Nock/Stuart/Wilson/Zwartz: This World

This World brings together a new quartet of seasoned players. Recorded after a string of shows given in 2019 by Mike Nock (New Zealand, piano, who turns 80 this month), Hamish Stuart (Scotland, drums), Julien Wilson (Australia, tenor saxophone and effects) and Jonathan Zwartz (New Zealand, double bass)—all four of whom are based in Australia—the album glistens with music written especially for this studio session around a core of unmistakable experience. Said experience translates not into mountaintop pontificating for the fortunate few but rather into a grounded message that all can understand. The album’s title, like the Zwartz tune after which it is named, is therefore more than an anthem; it’s a mission statement from a group of musicians content in forgoing the flaunt in favor of the flavor.

Other examples of the bassist’s writing are “And in the Night Comes Rain” and “Home.” Where the latter comes across as being less about being home than about returning to it after a long time away, the former is a highlight of the set for its collective pause in anticipation of a storm. Instead of thunder, we get the gentle kiss of autumn as prelude to a soulful dance that goes from solid to liquid and back again.

These scenes highlight the evocative abilities of Wilson, who adds two parts blues (“Riverside”) and one part groove (“We Shall Rise Again”) to the compositional brew. As performer, the saxophonist renders a painterly wisdom that is fully integrated into its surroundings and is enhanced ever so subtly by an application of electronic effects. Whether lending sparkle and shine to “Any Heart” (a cinematic montage by Stuart in which the drummer’s vacillation between skating and dancing is equally wonderful to behold) or tempering the edges of Nock’s swinging “Old’s Cool,” he excels at unpacking vivid dreams beneath the surface of things.
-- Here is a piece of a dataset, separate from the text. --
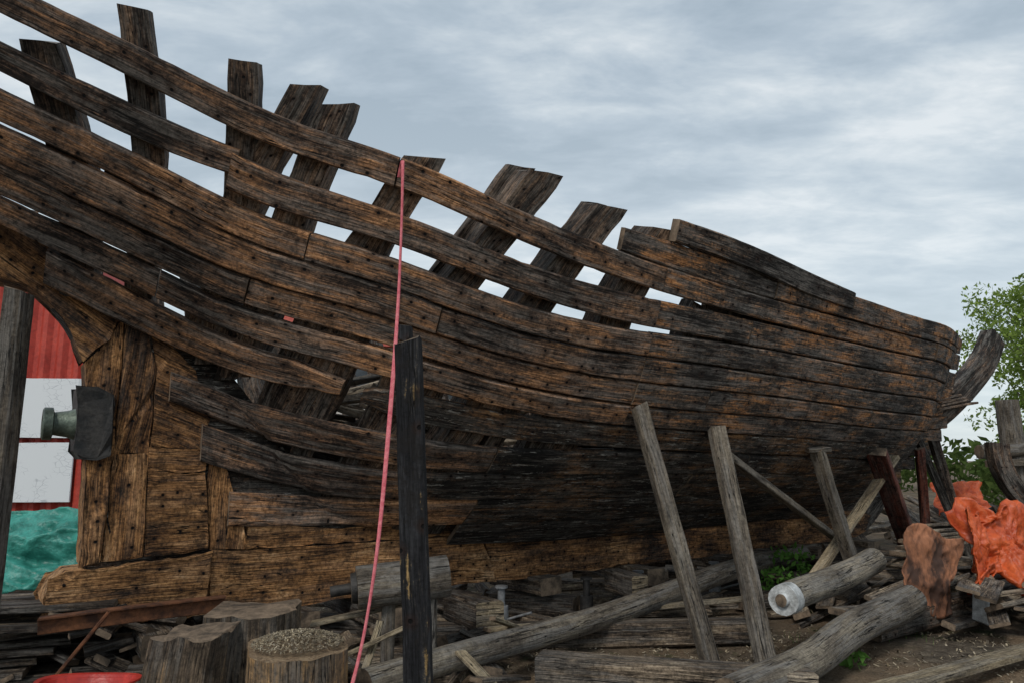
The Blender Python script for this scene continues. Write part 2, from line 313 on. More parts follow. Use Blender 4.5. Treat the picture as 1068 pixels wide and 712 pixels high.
def poly(name,pts,t0=-.15,t1=.15,mat=None,bev=.012,tone=.5,grain_ang=0.,jit=.01,sub=.09):
    P=[]; n=len(pts)
    for i in range(n):
        a_=Vector(pts[i]);b_=Vector(pts[(i+1)%n]);L=(b_-a_).length;m=max(1,int(L/sub))
        for k in range(m):
            q=a_.lerp(b_,k/m); P.append(q+Vector((nz(q.x*6,q.y*6,1),nz(q.x*6,q.y*6,5)))*jit)
    bm=bmesh.new()
    vs=[bm.verts.new((p.x,p.y,0)) for p in P]; f=bm.faces.new(vs)
    r=bmesh.ops.extrude_face_region(bm,geom=[f])
    for e in r['geom']:
        if isinstance(e,bmesh.types.BMVert): e.co.z=1
    bm.normal_update()
    ed=[e for e in bm.edges if abs(e.verts[0].co.z-e.verts[1].co.z)<.5]
    off_=R(-.012,.012)
    for v in bm.verts:
        s,z,k=v.co; v.co=W(s,(t1+off_) if k>.5 else t0,z)
    bmesh.ops.bevel(bm,geom=ed,offset=bev,segments=2,affect='EDGES')
    uvl=bm.loops.layers.uv.new('UVMap'); cl=bm.loops.layers.float_color.new('vc'); rr=R(0,1)
    ca,sa=math.cos(grain_ang),math.sin(grain_ang)
    bmesh.ops.recalc_face_normals(bm,faces=bm.faces)
    for f in bm.faces:
        for l in f.loops:
            x=l.vert.co.x+3.2;y=l.vert.co.y-5.7; s=x*.823+y*.568; t=x*.568-y*.823; z=l.vert.co.z
            l[uvl].uv=(s*ca+z*sa, -s*sa+z*ca+t*.9); l[cl]=(tone,rr,0,1)
    me=bpy.data.meshes.new(name); bm.to_mesh(me); bm.free(); me.materials.append(mat or M_dead)
    o=bpy.data.objects.new(name,me); sc.collection.objects.link(o); o.parent=hull; return o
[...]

The pianist, for his part, wields the most multicolored pen of them all, delivering the persistence of “The Dirge” with just as much conviction as he does the blush of “Aftermath” with gentle persuasion. Regardless of mode, he and his cohorts prove that at a time in history when division is the order of the day, four souls crafting melody together can abide by a deeper principle of love and listening.

(This article originally appeared in the September 2020 issue of The New York City Jazz Record, a full PDF of which is available here.)

Mike Nock: Ondas (ECM 1220)

ECM 1220

Mike Nock
Ondas

Mike Nock piano
Eddie Gomez bass
Jon Christensen drums
Recorded November 1981, Talent Studio, Oslo
Engineer: Jan Erik Kongshaug
Produced by Manfred Eicher

How can one not marvel at Mike Nock’s Ondas? Drawing as much from Keith Jarrett as Bill Evans, and in the enviable company of Eddie Gomez and Jon Christensen no less, the sadly overlooked New Zealander left us with one of ECM’s most enduring documents at a time when the label was really getting its bearings. Nock’s pianism gives the illusion of distance, even when up close and personal, as if it were some long shadow, the feet of which are obscured by the horizon. It is also a magnifying glass of vast insight.

Central to this circumscribed detail is the 16-minute opener, “Forgotten Love.” Before a lacy ostinato it unfolds a sheet of paper as landscape, sketching fleeting affections and unrequited maybes. This sets Gomez up for a moth-like solo, as earthbound as it is winged, which then blends into the piano’s left hand. The right, meanwhile, stumbles off and returns with recollections of its travels, each framed by the thinnest of photographic borders. Christensen’s characteristic cymbals patter like rainfall across the title track and on through “Visionary,” in which he also foregrounds a touch-and-go snare. Yet against such a sweeping backdrop, these gestures forget their search for a groove and look more ponderously at where their feet are already planted. Plaintiveness thrives in “Land Of The Long White Cloud” and reveals the set’s most cinematic moments. Nock’s turns of phrase gnarl into a lichen-covered network of roots through which an insectile bass crawls, leaving a melodic honey trail for us to follow in its wake. With such a solemn road behind us, we open ecstatic “Doors” to our final destination.

While Nock may not carry the weight of some of ECM’s more widely recorded movers and shakers, one can hardly begin to quantify the wealth of impressions he leaves behind. This is not music to get lost in, but music that gets lost in you.

Another essential date from the 80s.